College games are still a favorite national past-time of most Americans, who love to spend their weekends enjoying some hours of baseball or American football games. The crowd these college students attract and the revenue generated is good enough for schools to kick start several important projects. If not anything, it adds to school revenue.
Another argument that needs to be discussed is that college athletes act as a source of marketing for billion-dollar super bowl matches. If the National Collegiate Athletic Association (NCAA) is able to earn revenues to the tune of billions, sponsored by biggies like Pepsi and FedEx, it makes sense to pay college athletes.
After all, when schools and colleges earn huge revenues through college athletics programs, it makes sense to pay them some fees for entertainment and education purposes. Not paying college athletes can be taken as exploitation by schools and colleges.
Supporters of salaries for college athletes argue that college scholarships, though propagated by schools and colleges to be sufficient for students, is not always plentiful for them.

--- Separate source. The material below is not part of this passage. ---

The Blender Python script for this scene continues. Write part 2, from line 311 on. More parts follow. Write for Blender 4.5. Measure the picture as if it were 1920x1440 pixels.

We need to think of the sports that are popular in the US. Basketball, baseball, and American football. That's it. It is these 3 sports that people are most frantic about in the US. These are the sports careers that have the highest potential of glitz, glamor, and money. Except these, minority sports are not promoted to a large extent.
The problems with most schools and colleges is that except for these 3 sports, it is not easy to pay college athletes for every sport that is not so popular. So, if they pay for 3 sports and ignore others, it is surely an open invitation to divisiveness.
Money generated in minority sports is often not enough to even fund salaries of players. So to avoid the headache, many colleges don't keep any fee for college athletes.
One of the main arguments given against paying money to college athletes is that if athletes in college are paid, they may no more be amateurs. Salary caps are for professional players and not for college athletes.
Also many sports coaches and scholars argue that paying money to college athletes can get them involved in poor sportsmanship conduct as they may lose focus from sports, at ages when they must solely focus on developing their skills.
People against college athletic salaries also support their viewpoint by the argument that most of the athletic scholarships given to students are already sufficient to provide compensation to college athletes.
With the help of college scholarships, college players are able to support their studies, pay for tuition, hostel, books, meals, and housing facilities. If all needs of college athletes are being met by scholarships, it is unfair to grant them some salaries and expose them to the professional world at an immature age.
It is certainly justifiable to allot some money for college athletes. Though, it may not be whopping salaries like those of rich football club players, certainly some monetary support can go a long way in encouraging college athletes.